A)   The bid-ask spread is one measurement of liquidity risk.

B)   Emerging markets typically have more liquidity risk than established markets.

C)   In an illiquid market, the market price may not reflect actual value.

D)   Liquidity risk is not important to an investor who intends to hold a security until maturity.

The correct answer was D)

Even if an investor intends to hold securities to maturity, liquidity risk impacts portfolios when marking to market and through changes in investor tastes and preferences over time. For example, liquidity is important to institutional investors that must determine market values for net asset values (NAVs) and to dealers in the repurchase market for collateral valuation.

A narrow bid-ask spread indicates a liquid asset, while a wide bid-ask spread indicates an illiquid asset. For example, the spreads on recently issued Treasury securities are often only a few basis points. Emerging markets are usually less liquid than established markets, one reason being the small trading volumes. When a market is illiquid, even if there is a market price listed, there may not be a buyer at the time that the investor wants to sell.


3
Which of the following statements does NOT describe a characteristic of an illiquid asset or market?

A)   Large block trades that do not materially affect prices.

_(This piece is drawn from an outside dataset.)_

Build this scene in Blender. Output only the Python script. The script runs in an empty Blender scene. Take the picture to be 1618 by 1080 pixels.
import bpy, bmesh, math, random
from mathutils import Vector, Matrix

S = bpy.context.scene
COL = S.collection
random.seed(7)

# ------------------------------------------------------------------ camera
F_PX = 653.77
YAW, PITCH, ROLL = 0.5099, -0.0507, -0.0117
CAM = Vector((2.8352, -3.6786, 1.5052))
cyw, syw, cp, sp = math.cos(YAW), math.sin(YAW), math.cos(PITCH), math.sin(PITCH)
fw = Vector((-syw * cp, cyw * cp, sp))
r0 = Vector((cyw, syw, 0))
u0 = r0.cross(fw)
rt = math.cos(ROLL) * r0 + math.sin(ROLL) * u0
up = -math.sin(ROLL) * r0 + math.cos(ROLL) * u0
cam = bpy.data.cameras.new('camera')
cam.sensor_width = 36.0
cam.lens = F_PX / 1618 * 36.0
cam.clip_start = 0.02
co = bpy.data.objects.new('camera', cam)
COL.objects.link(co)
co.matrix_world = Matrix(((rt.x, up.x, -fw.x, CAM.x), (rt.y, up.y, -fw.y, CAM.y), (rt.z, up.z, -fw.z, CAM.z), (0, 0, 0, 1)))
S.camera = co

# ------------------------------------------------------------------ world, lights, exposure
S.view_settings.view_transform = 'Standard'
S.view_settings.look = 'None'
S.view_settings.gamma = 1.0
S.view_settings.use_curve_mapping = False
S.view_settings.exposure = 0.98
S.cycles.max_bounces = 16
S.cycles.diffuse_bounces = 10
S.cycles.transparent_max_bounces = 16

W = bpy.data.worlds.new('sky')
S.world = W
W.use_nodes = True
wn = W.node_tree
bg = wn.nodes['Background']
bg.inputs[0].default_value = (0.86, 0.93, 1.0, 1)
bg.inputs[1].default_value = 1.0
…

B)   Wide bid-ask spreads.

C)   Small trading volumes.

D)   Wide variation in prices from transaction to transaction.

The correct answer was A)

In a liquid market with large trading volumes, large block trades should not affect prices. All other choices are characteristics of illiquid markets or assets.


4
Which of the following assets is the least liquid?

A)   On-the-run Treasury security.

B)   Foreign exchange futures contract.

C)   Limited Partnership.

D)   A stock traded on the New York Stock Exchange (NYSE).

The correct answer was C)

All other choices are considered highly liquid assets. On-the-run Treasuries are recently issued and are often more liquid than older issues.